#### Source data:
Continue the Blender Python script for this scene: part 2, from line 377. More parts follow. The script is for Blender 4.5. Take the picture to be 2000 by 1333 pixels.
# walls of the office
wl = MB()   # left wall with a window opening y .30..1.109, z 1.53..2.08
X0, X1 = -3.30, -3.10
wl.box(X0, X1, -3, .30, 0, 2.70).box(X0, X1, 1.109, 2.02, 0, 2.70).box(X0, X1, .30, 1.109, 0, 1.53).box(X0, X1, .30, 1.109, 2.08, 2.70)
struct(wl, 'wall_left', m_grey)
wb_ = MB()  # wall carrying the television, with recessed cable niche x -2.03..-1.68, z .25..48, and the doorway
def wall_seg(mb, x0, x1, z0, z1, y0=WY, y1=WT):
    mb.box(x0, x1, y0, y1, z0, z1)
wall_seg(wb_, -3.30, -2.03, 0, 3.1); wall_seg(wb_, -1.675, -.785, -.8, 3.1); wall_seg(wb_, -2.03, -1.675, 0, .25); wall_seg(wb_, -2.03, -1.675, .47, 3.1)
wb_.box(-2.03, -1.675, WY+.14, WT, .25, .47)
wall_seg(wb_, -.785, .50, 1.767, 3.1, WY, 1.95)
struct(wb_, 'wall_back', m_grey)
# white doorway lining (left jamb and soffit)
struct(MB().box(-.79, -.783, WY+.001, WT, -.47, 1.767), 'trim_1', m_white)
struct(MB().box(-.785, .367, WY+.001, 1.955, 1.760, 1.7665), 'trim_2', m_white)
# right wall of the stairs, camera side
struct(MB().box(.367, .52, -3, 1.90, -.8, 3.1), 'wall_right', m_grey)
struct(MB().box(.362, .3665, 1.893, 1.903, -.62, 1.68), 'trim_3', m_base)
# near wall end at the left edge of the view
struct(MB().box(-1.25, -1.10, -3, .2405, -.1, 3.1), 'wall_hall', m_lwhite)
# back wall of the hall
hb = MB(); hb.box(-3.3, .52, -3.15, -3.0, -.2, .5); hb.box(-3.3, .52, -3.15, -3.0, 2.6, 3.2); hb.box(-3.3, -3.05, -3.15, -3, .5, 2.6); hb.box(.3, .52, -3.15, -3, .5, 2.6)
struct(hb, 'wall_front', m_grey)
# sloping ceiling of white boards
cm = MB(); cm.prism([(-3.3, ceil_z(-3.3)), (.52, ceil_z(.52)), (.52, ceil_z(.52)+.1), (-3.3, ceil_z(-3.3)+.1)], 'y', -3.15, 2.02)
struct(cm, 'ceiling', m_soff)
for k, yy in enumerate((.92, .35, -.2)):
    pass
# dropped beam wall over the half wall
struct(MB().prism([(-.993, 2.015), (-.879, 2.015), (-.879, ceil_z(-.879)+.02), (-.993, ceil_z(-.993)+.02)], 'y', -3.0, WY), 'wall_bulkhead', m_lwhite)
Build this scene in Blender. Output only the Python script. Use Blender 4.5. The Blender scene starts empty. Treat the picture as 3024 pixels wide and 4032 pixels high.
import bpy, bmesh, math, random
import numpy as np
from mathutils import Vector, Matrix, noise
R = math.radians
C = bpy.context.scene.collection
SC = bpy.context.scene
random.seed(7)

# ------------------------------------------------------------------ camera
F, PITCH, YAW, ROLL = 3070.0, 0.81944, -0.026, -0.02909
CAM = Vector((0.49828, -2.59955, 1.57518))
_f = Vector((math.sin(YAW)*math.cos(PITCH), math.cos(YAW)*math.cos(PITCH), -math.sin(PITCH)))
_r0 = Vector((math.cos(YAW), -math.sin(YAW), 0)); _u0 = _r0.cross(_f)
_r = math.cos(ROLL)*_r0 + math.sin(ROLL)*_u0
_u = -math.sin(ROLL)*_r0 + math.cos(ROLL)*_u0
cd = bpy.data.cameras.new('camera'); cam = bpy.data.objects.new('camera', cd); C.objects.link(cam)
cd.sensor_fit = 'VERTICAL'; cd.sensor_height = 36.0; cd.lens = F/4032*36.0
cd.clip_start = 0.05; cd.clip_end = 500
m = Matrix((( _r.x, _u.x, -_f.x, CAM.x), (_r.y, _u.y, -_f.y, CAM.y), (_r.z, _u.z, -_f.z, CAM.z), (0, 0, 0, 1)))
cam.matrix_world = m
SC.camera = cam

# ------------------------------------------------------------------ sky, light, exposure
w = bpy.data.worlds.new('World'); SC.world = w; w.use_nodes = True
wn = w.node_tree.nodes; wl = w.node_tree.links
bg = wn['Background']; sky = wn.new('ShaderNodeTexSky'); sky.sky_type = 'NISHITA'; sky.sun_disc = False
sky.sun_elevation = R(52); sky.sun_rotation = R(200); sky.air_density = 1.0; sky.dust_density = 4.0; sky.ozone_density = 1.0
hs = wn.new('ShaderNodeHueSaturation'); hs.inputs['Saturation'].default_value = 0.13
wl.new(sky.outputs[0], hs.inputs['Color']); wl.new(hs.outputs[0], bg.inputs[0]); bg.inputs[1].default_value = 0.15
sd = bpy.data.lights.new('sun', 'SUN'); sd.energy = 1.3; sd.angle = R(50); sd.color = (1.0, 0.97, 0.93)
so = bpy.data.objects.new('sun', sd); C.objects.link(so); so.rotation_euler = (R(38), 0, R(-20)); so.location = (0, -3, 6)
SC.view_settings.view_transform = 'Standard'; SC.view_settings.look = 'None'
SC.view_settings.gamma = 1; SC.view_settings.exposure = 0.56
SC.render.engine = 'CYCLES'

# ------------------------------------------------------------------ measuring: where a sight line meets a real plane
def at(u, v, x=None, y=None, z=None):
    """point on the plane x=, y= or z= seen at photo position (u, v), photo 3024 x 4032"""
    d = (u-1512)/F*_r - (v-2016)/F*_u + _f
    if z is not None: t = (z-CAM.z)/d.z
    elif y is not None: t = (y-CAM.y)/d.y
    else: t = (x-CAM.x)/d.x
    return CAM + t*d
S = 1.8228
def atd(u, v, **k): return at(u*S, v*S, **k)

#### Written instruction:
Transcribe exactly, and only, the lines beginning at the line containing "Build this scene" and ending at the line containing "random.seed(7)", both inclusive.

#### The reply:
Build this scene in Blender. Output only the Python script. Use Blender 4.5. The Blender scene starts empty. Treat the picture as 3024 pixels wide and 4032 pixels high.
import bpy, bmesh, math, random
import numpy as np
from mathutils import Vector, Matrix, noise
R = math.radians
C = bpy.context.scene.collection
SC = bpy.context.scene
random.seed(7)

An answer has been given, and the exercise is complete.